Releyendo a André Bazin (1918-1958), no deja de llamar la atención la fe que le tenía al
western. Estaba totalmente convencido de que su vitalidad estaba amarrada a la vitalidad del cine mismo. En 1953, escribía: "El
western ha hecho de las más modernas de las epopeyas, una nueva guerra de Troya. La marcha hacia el Oeste es nuestra Odisea". Luego, en 1955: "El
western está hecho sin duda alguna con materiales distintos a los de la comedia americana o el film policíaco. Sus avatares no afectan realmente a la existencia del género. Sus raíces continúan penetrando bajo el humus de Hollywood y siempre es posible asombrarse viendo aparecer verdes y robustos retoños a lado de los híbridos (...) que pretenden suplantarlos".
Pero el crítico asistía al último esplendor del género. Si en 1950 Hollywood produjo 130
westerns, en 1960 fueron 28, cuenta "The Oxford History of World Cinema". Hoy, ese número es casi cero. ¿Qué pasó? Con la posguerra, Vietnam y la crítica cultural que nació del marxismo, Estados Unidos, y el resto de Occidente, perdió buena parte de su fe en la civilización, el progreso, la familia y el imperio de la ley. Los valores conservadores sobre los que se fundaba el
western comenzaron a ser profundamente cuestionados. Súmese el incremento de una población urbana que se siente cada vez más lejana de un género eminentemente rural. Como cuenta también el Oxford, no bastando con eso, el público joven comenzó a sentirse cada vez más molesto con las historias, propias del
western, donde los jóvenes recibían lecciones de unos mayores más experimentados y sabios.
Los que aún miramos
western, sabemos que los caballos, las lluvias, los paisajes y los revólveres no son lo más importante. Importan, claro, pero lo esencial del género estaría en su moral. Bazin de nuevo: "Esta moral es la de un mundo en el que el bien y el mal social, en su pureza y necesidad, existen como dos elementos simples y fundamentales.

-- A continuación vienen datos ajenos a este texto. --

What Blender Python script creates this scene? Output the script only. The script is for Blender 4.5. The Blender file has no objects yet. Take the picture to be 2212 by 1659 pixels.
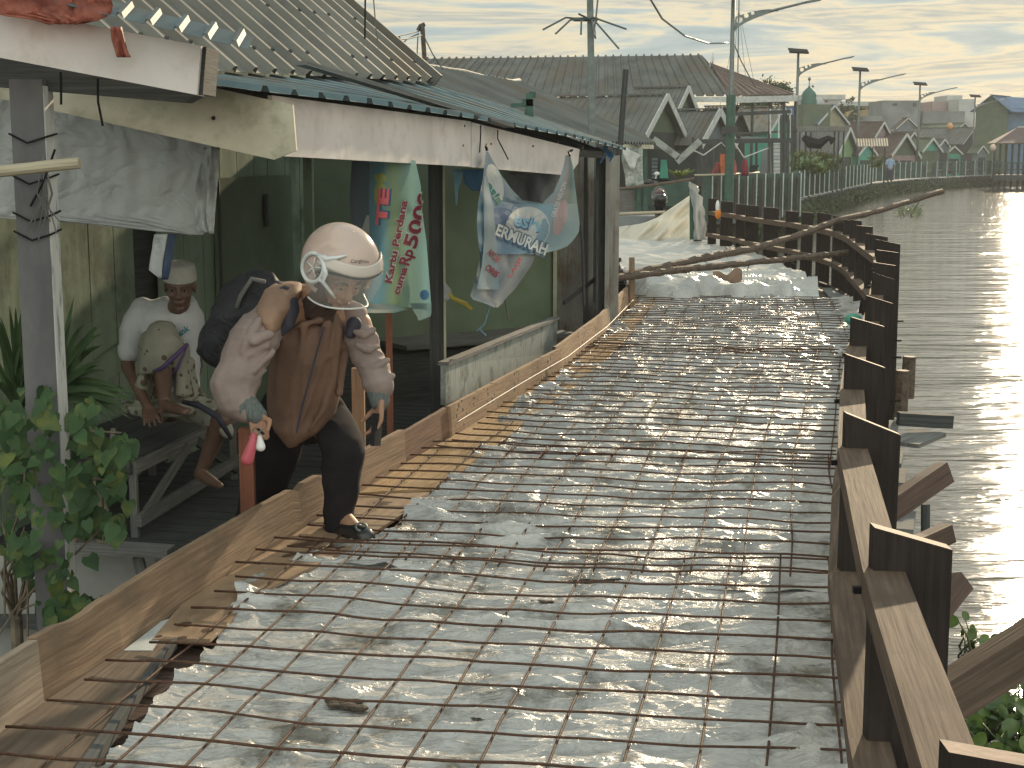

Pero el bien que nace engreda la ley en su rigor primitivo, y la epopeya se hace tragedia por la aparición de la primera contradicción entre la trascendencia de la justicia social y la singularidad de la justicia moral; entre el imperativo categórico de la ley (...) y aquel otro, no menos irreductible, de la conciencia individual". En palabras más gruesas, la médula del
western está en cómo el imperio de la ley, aún frágil en la frontera, choca con lo que el héroe considera correcto.
Este conflicto, sin embargo, sigue vigente. Atraviesa casi todo el cine de Eastwood, uno de los últimos directores del cine clásico. Está también en cada película en que el protagonista toma la justicia en sus manos. Puede tratarse de un policía que decide, por razones personales, tomarse atribuciones que la ley jamás le daría -todo "Harry el Sucio" y todo "Duro de matar"- o involucrar a un agente de la CIA retirado, como Liam Neeson en "Búsqueda implacable" (2008) y sus secuelas, que no deja títere con cabeza. O puede ser la desesperación de un trabajador forestal en el sur de Chile, como en "Matar a un hombre" (2014), de Alejandro Fernández Almendras.
Cada vez que la justicia es débil o inoperante, entramos en el territorio del
western. Esto no garantiza que la película sea buena o interesante, pero sitúa sus coordenadas morales. "Justicia implacable", recién estrenada, con Jennifer Garner como una madre que busca venganza por el asesinato de su hija, es en el fondo un
western. Cambia el campo por una atiborrada ciudad, los caballos por automóviles, el ganadero implacable por el narco implacable, pero no mucho más. Mediocre, de montaje torpe y trama pobre, contiene, sí, la idea de que la civilización es una cáscara muy delgada. En eso, posiblemente no se equivoca.
Justicia implacable
Dirigida por Pierre Morel.
Con Jennifer Garner, John Gallagher Jr. y John Ortiz.
Estados Unidos y Hong Kong, 2018, 101 minutos.